The basic approaches that video to DVD transfer services use to convert your tapes to DVD include using a video capture card and a computer, capturing directly to MPEG-2 and converting to DVD. They can also capture to DV format, then edit your video footage before burning it to DVD. Some video to DVD transfer services use standalone devices that can convert analog video directly to DVD without a computer, but the results can be less than spectacular. You also want to make sure that your video to DVD transfer service tests each of your DVDs before shipping them back to you with your original tapes. Both of these options require an analog deck to play your original videotapes. Video to DVD transfer services that use S-Video will get better results because S-Video cables capture superior detail and color. Some video to DVD transfer services offer transfer of your Super VHS videos which were much higher quality tapes and recordings, but this requires that the video to DVD transfer service uses a Super VHS deck--and they are getting harder and harder to find each year.


Most video to DVD transfer services make the transfer of your video footage into an MPEG-2 afterwards, making it compatible with whatever software package they are using to create your custom DVDs. It is important that the video to DVD transfer service is NOT converting your video footage to MPEG-2 and burning the DVD at the same time because software packages use algorithms that optimize for speed rather than quality. There is a huge difference if the service captures your footage to an MPEG-2, and THEN brings this file into the software in order to burn your new DVDs. If they do the capturing and burning on the fly, meaning the MPEG-2 is burned directly to the DVD, the quality will be MUCH lower and the resulting DVD not as clear and crisp.
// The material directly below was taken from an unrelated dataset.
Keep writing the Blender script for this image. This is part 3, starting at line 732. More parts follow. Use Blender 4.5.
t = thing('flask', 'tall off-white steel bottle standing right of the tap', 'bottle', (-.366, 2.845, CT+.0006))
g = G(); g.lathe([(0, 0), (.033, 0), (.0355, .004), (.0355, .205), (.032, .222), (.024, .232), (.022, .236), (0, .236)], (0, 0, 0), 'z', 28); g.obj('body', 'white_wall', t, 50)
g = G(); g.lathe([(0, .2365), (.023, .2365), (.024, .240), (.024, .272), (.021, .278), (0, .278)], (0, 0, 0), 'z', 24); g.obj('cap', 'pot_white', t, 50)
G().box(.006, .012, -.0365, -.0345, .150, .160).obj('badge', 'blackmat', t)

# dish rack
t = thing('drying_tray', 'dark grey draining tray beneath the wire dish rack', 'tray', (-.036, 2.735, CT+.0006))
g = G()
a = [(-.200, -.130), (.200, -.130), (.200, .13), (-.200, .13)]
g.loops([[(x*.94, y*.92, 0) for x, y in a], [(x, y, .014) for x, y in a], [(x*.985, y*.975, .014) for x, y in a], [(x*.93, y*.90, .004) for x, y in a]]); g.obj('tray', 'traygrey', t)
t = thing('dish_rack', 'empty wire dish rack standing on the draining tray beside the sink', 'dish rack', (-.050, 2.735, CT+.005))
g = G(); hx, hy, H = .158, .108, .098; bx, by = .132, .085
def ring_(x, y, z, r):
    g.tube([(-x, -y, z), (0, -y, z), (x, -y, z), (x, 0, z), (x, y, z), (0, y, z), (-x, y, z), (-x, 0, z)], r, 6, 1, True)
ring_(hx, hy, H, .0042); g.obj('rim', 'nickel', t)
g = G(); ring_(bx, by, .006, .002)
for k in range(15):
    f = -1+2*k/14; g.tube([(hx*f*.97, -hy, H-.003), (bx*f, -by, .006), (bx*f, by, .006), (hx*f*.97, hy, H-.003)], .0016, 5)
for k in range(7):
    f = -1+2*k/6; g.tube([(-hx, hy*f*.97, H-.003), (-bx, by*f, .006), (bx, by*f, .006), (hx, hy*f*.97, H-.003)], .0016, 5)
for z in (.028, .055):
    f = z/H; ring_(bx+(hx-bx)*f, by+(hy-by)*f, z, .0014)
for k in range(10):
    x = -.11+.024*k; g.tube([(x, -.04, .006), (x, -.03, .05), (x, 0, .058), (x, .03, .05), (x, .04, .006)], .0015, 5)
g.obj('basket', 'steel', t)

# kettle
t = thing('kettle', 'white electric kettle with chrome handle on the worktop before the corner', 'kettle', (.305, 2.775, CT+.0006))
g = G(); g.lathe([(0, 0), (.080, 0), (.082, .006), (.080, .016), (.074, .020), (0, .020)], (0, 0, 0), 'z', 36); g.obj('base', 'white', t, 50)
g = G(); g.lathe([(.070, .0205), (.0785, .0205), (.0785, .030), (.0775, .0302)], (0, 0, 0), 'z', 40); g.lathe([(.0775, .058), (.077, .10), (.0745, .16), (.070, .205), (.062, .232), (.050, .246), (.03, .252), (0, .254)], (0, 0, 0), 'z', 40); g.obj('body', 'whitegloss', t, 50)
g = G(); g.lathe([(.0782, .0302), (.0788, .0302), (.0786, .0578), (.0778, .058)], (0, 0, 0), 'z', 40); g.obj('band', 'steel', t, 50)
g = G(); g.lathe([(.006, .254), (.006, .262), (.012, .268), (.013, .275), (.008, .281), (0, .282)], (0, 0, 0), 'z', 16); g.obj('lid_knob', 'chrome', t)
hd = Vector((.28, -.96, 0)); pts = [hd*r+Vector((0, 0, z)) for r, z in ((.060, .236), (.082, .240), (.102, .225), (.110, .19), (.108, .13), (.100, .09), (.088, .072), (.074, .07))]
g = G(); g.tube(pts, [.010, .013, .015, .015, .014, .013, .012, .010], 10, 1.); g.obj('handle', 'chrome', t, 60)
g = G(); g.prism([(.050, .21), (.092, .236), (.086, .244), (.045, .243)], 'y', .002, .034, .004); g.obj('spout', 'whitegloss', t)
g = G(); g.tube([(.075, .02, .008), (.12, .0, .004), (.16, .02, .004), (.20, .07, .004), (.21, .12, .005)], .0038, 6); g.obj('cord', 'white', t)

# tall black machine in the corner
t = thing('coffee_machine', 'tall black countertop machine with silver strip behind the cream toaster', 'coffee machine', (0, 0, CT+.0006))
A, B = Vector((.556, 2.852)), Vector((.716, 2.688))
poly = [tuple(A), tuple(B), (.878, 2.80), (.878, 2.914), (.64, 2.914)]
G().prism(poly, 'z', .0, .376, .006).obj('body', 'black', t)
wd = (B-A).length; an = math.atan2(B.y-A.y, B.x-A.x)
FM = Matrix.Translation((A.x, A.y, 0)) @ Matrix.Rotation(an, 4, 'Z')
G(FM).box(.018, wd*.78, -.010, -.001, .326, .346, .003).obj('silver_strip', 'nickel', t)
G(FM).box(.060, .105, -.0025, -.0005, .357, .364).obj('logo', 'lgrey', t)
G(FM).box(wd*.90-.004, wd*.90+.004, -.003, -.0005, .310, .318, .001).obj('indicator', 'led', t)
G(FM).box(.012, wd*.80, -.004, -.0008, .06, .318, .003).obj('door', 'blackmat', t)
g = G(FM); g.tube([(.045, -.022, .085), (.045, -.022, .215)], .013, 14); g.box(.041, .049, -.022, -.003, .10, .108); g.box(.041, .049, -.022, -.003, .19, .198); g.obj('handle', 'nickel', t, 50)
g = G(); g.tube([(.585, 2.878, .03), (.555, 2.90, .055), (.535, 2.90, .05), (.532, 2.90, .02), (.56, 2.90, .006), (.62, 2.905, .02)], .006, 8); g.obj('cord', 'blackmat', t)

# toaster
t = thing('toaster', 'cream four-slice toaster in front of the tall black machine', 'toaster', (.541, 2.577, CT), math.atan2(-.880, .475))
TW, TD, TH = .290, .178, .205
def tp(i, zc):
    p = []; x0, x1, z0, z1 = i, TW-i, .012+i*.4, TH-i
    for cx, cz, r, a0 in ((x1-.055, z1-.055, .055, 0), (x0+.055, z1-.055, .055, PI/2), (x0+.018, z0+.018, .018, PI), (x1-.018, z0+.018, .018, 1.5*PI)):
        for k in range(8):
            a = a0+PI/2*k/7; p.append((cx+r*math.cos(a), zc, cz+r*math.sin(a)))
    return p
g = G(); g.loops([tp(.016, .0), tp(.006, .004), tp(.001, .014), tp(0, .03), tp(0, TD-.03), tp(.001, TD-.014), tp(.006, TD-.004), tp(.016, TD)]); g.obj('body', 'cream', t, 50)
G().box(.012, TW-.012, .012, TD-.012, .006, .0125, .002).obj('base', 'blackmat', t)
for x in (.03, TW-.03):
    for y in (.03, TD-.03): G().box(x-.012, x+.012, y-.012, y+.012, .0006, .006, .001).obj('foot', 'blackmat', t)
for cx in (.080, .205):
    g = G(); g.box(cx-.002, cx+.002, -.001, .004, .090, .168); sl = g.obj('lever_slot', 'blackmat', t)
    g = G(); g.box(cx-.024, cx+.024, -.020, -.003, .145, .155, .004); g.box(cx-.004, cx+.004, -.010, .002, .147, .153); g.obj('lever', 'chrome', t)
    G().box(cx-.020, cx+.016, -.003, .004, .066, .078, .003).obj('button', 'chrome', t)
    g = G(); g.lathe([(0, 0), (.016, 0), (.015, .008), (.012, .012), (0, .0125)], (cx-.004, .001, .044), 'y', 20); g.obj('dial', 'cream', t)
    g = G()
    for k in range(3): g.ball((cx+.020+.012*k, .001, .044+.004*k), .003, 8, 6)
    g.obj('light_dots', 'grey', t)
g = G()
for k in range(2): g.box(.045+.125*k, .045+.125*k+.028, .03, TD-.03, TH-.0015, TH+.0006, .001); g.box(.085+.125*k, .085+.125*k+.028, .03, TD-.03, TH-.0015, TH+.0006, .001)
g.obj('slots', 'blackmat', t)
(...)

Most DVD transfer services capture in DV format--a better quality than MPEG-2 and is easier for most computers to process. You should note, however, that the quality of your video footage will not improve over the way it looks right now unless video editing is requested. When your analog or digital tape footage plays on your TV with your camera and a cable, that's exactly how the DVD will look when playing. DVDs do not make the footage automatically better. If your tape is garbage, your DVD will be garbage.
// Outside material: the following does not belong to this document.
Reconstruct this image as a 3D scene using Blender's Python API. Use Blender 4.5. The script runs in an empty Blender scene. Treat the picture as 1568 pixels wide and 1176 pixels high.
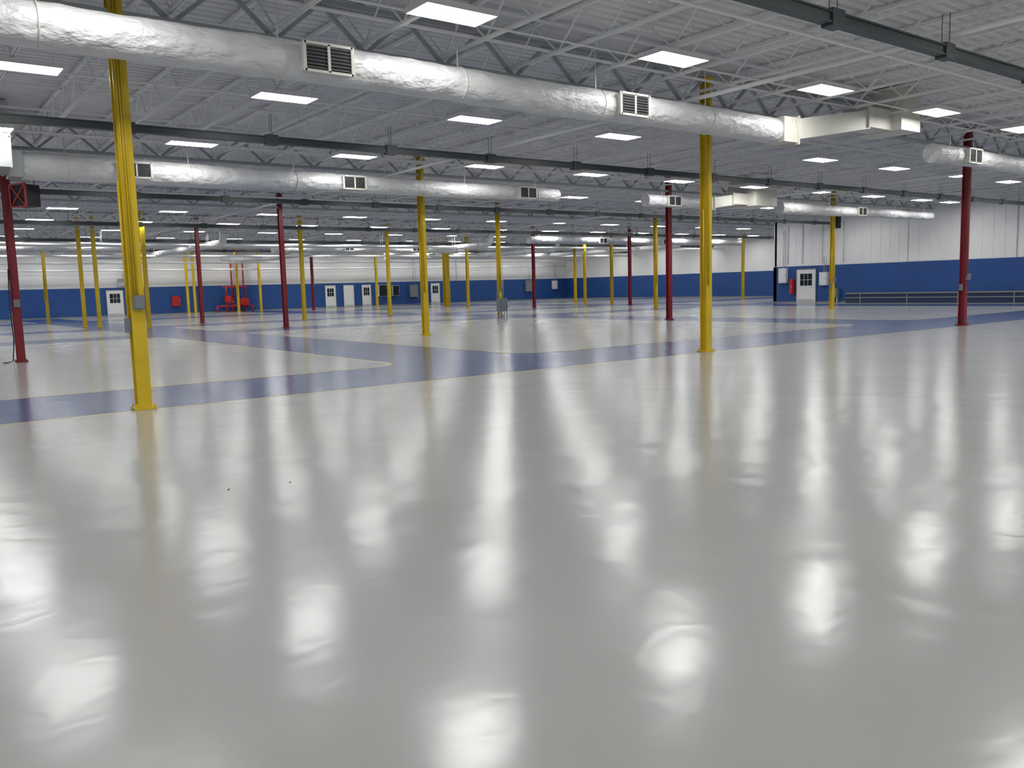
import bpy, math, random
import numpy as np
from mathutils import Vector, Matrix
random.seed(7)
scene = bpy.context.scene

# ------------------------------------------------------------------ materials
def mat(name, col, rough=0.5, metal=0.0, noise=0.0, nscale=3.0, bump=0.0, bscale=20.0, coat=0.0, spec=0.5, stretch=None, bdist=0.02, bdetail=3):
    m = bpy.data.materials.new(name); m.use_nodes = True
    nt = m.node_tree; b = nt.nodes['Principled BSDF']
    b.inputs['Base Color'].default_value = (*col, 1)
    b.inputs['Roughness'].default_value = rough
    b.inputs['Metallic'].default_value = metal
    b.inputs['Specular IOR Level'].default_value = spec
    b.inputs['Coat Weight'].default_value = coat
    tc = nt.nodes.new('ShaderNodeTexCoord')
    src = tc.outputs['Object']
    if stretch:
        mp = nt.nodes.new('ShaderNodeMapping'); mp.inputs['Scale'].default_value = stretch
        nt.links.new(src, mp.inputs['Vector']); src = mp.outputs['Vector']
    if noise > 0:
        n = nt.nodes.new('ShaderNodeTexNoise'); n.inputs['Scale'].default_value = nscale; n.inputs['Detail'].default_value = 4
        nt.links.new(src, n.inputs['Vector'])
        r = nt.nodes.new('ShaderNodeMapRange')
        r.inputs['From Min'].default_value = 0.3; r.inputs['From Max'].default_value = 0.7
        r.inputs['To Min'].default_value = 1 - noise; r.inputs['To Max'].default_value = 1 + noise
        nt.links.new(n.outputs['Fac'], r.inputs['Value'])
        mx = nt.nodes.new('ShaderNodeVectorMath'); mx.operation = 'SCALE'
        mx.inputs[0].default_value = col
        nt.links.new(r.outputs[0], mx.inputs['Scale'])
        nt.links.new(mx.outputs[0], b.inputs['Base Color'])
    if bump > 0:
        n2 = nt.nodes.new('ShaderNodeTexNoise'); n2.inputs['Scale'].default_value = bscale; n2.inputs['Detail'].default_value = bdetail
        nt.links.new(src, n2.inputs['Vector'])
        bp = nt.nodes.new('ShaderNodeBump'); bp.inputs['Strength'].default_value = bump; bp.inputs['Distance'].default_value = bdist
        nt.links.new(n2.outputs['Fac'], bp.inputs['Height'])
        nt.links.new(bp.outputs['Normal'], b.inputs['Normal'])
    return m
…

Video encoding is very computer processor demanding so fast computers will shorten the video to DVD creation process. MPEG-2 format uses about 3.6GB per hour of video captured; DV video uses about 13GB per hour for the original DV video. If the service uses the DVD video capture process, then the software used to make your DVDs will re-encode the DV video to MPEG-2 in order to fit your analog and digital video footage on to a DVD-R disc (which holds about 4.7GB of information). Single-layer DVDs such as DVD-R work with such a high percentage of consumer DVD players that most video to DVD services choose this DVD format. Some will choose the dual-format (+R/RW and –R/RW) dual-layer recording. These dual-layer discs are much more expensive than single-layer DVD media, but they are less likely to be compatible with your consumer DVD player than single-layer media. Be wary of video services that use automatic scene detection of your videotapes because when converting from videotapes, their software will detect scene changes based upon the content change in your video. What results is that services that use this option end up sending you a DVD with automatic chapter points based on this automatic scene detection. Because the automatic scene detection relies on changes in dark and light, your wedding reception footage where a strobe light was used by the DJ will cause the automatic scene detection to change scenes up to 120 times PER MINUTE and you're stuck with a DVD with so many chapter points that they are useless. Make sure your video to DVD transfer service places your chapters manually or even edits them to your exact specifications. You can help yourself by organizing your tapes chronologically before you send them so that if more than one tape is burned on a DVD, your video footage will still be in chronological order. When multiple tapes are combined onto a single disc, each will appear as a different button on the DVD menu.